I looked around. Sitting near me, eating alone, although the table was set for three, was a woman who was the very image of George Washington. I don’t mean she just had the long, Roman nose, but the brushed back hair and receding hairline, as well. I realize we don’t always pick our political leaders on the basis of their strikingly handsome features, but George Washington is even more homely as a woman. He/She was wearing what looked like a man’s sport coat and had the look, honestly, of a woman who might have been stood up for dates a time or two in the past. In any case, after sipping a sherry and waiting a few minutes for her dinner companions to arrive, she ordered her meal and started to dig in, the foraging having not gone well that winter at Valley Forge.

After 10 or 15 minutes one of her companions arrived, and about 10 minutes after that, another one. The General didn’t even stop eating to greet them. Apparently, the Aide-de-Camp had failed to get the word out that the General dines promptly at eight. Come late at your own peril.

I had a pleasant meal, but ran into the same labor rule I run into every time I dine out.
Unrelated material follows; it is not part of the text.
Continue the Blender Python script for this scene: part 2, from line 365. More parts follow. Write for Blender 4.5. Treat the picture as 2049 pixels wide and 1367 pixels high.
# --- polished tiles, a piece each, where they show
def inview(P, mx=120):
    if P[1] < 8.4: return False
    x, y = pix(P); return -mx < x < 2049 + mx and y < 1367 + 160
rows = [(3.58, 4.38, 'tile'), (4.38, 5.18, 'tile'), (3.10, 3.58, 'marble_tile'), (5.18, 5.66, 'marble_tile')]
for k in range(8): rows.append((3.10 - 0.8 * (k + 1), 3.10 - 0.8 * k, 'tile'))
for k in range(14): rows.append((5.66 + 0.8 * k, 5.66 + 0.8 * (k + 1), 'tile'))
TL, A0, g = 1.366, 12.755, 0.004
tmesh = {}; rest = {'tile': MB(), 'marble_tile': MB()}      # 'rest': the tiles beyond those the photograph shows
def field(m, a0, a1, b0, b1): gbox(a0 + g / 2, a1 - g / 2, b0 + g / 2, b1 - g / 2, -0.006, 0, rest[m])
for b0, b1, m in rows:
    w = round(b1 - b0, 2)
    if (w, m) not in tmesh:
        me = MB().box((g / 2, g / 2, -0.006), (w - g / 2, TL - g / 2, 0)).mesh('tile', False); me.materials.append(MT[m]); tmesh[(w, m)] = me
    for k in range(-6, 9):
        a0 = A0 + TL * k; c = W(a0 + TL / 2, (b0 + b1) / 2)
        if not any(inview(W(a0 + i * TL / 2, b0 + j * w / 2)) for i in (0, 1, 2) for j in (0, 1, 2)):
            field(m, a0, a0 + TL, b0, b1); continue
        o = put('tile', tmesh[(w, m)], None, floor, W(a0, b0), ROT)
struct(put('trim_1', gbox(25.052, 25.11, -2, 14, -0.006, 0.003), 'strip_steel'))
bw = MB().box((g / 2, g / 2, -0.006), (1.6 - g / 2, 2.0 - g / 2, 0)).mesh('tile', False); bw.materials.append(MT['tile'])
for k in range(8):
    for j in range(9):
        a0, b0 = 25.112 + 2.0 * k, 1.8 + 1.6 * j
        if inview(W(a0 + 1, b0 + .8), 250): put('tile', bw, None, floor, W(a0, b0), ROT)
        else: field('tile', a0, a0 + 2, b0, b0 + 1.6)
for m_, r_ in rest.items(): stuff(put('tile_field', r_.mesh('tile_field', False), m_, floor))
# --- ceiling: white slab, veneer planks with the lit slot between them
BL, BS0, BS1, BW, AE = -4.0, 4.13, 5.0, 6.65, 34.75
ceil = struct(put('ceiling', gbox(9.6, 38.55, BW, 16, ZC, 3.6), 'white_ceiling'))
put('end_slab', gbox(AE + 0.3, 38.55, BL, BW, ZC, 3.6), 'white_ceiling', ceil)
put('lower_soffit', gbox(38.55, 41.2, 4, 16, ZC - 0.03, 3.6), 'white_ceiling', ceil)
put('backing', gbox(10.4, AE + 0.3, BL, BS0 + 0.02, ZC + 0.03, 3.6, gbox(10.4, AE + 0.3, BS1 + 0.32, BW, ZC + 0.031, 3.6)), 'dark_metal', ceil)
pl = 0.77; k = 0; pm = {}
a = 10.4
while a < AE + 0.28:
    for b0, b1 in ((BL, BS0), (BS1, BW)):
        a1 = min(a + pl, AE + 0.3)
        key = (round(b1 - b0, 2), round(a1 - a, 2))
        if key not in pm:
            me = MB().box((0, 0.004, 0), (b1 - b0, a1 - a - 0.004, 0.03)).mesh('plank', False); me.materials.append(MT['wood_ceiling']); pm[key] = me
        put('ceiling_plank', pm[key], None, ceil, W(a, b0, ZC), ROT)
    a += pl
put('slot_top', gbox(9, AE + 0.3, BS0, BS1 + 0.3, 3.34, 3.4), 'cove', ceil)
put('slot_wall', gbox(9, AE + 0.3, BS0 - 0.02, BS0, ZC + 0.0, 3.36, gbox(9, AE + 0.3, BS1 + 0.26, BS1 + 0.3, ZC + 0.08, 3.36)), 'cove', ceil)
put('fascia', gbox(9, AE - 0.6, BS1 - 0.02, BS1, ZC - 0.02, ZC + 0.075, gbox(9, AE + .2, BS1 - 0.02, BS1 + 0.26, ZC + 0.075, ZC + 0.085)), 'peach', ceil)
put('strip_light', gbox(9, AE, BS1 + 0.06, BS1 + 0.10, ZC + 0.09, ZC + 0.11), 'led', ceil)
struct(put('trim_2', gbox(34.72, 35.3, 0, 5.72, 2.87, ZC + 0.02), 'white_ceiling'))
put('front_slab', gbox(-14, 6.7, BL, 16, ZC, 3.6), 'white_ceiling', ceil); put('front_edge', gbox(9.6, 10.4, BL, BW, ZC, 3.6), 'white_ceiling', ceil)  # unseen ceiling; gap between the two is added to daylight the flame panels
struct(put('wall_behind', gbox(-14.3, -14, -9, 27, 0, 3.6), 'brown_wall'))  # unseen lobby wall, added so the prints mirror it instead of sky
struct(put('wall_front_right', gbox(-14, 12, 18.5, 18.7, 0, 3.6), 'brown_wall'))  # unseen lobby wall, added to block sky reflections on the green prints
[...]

Apparently, the labor unions have decreed a mandatory 45 minute break for all wait staff, immediately after serving the last dish to a customer, because once you start thinking about another beer, or maybe a cup of coffee to cap the meal, you are pretty much guaranteed you will not see anyone who could even remotely be expected to take your order for a long time.

Occasionally a wait person will flaunt the order to wait on other tables near you, but they are extra careful during that time not to glance in your direction, not wanting to risk the heavy fine involved for acknowledging your frantic waves and being helpful during the resting period mandated by the regulations.

I’ve learned to bring a book or writing tablet with me, in the foolish attempt to wait them out, but it never works. Apparently, they add another 10 minutes to your sentence for every minute you successful entertain yourself while you are waiting. It’s best to just fold your hands in front of you, put a blank stare on your face, and endure it stoically.

They will come eventually, and they will even be unbelievably polite as you manage to squeeze out Check, please from between your clenched jaws. I’ve seen tips shrink by at least a factor of two as a result of the regulation. But it doesn’t affect the wait person. They still shake your hand when you leave as if you were their best friend and they can’t wait to have you in their home again soon. Nice people, the Germans, just a bit confused about the notion of service.